As the hem of Christ's cloak, the Church ought to be known: draggéd and ragged in the dirt, unseen except by the lowest eyes. Unseen also, of course, by eyes intent on the heads of those with the lowest eyes, those high eyes intent on keeping their own heads high above such ragged rabble. Every effort to drag the church's "hemline" above the dirt in which Christ calls her, is an attempt to rend from Him Christ's royal robe, which his killers did before crucifying Him.
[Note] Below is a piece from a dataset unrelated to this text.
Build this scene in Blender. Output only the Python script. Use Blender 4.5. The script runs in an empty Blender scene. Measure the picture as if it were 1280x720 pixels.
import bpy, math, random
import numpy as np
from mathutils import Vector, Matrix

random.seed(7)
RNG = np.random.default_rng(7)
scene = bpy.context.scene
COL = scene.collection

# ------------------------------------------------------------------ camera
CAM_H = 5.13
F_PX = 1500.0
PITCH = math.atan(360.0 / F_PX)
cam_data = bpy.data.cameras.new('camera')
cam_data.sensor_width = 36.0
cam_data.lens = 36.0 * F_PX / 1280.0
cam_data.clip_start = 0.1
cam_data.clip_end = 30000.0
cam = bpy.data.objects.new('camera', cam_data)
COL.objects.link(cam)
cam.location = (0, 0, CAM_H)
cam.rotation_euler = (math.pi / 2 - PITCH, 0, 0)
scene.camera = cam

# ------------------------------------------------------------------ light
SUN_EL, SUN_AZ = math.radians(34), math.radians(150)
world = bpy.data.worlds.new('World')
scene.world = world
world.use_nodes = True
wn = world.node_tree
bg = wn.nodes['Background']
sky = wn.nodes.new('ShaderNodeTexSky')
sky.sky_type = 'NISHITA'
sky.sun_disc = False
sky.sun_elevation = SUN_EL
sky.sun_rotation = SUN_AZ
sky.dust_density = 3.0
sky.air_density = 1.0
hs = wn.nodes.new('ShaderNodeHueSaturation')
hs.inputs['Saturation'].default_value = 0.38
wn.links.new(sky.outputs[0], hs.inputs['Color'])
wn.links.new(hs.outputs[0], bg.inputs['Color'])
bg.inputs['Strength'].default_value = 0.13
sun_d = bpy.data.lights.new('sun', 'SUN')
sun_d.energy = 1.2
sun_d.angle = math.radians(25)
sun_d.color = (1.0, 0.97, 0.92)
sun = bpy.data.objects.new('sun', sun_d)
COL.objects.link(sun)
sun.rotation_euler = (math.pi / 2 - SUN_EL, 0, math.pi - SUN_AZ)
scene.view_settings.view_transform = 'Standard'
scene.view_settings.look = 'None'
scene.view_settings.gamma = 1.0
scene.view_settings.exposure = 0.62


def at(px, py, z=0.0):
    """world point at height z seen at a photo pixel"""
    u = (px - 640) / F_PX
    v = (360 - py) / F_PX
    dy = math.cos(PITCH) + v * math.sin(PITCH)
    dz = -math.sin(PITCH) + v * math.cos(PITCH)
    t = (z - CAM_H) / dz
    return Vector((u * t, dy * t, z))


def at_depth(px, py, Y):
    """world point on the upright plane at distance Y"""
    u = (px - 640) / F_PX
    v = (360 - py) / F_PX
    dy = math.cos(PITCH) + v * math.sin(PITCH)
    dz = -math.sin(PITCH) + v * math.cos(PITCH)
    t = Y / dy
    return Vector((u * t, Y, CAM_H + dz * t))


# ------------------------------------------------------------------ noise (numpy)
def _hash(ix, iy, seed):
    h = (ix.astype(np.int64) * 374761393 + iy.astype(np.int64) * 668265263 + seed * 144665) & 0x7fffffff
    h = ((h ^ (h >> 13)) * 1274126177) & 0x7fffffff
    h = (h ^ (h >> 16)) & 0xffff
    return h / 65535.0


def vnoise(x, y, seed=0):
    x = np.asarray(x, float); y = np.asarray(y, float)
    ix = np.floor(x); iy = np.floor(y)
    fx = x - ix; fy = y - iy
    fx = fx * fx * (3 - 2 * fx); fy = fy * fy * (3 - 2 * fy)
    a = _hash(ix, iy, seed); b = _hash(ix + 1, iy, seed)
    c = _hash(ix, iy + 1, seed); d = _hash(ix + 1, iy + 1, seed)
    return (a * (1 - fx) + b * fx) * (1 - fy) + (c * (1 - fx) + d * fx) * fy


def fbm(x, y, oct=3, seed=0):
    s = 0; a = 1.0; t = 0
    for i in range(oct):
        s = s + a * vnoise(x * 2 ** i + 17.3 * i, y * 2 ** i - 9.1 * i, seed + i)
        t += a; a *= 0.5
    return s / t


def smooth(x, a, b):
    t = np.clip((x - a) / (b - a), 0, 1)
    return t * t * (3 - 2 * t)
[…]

Of dust we are made and by water we are remade. Pouring the two elements together, we find the Church is made of mud men. And we all know mud men can only be strong for the weak by standing hours in the light of the sun. Yet we also know that mud men can only be soft for the dissolution of their muddy egos by soaking hours in the waters of new life. The supple humility of mud is what God makes of man. Mud being a substance both as low as the dirt and as high as sculpture, it is the medium in which sin may be washed away and virtue may be sculpted in.
If the poor will always be with us, we must always be with the poor. We are privileged to be the mere mud-splattered hem of Christ as He strides through the vanity fair of this life. We are privileged to be ground into the mud of the oppressed and grabbed by the hands of the sick. For only by being so pressed and grabbed do we know we are closely wrapped around the body of Christ. The pruning and shearing He does in the fabric of our life is His means of tailoring us into His own image and embrace. The cut go deep and the stitching can be unrelenting, but out of it we emerge immortal mud men.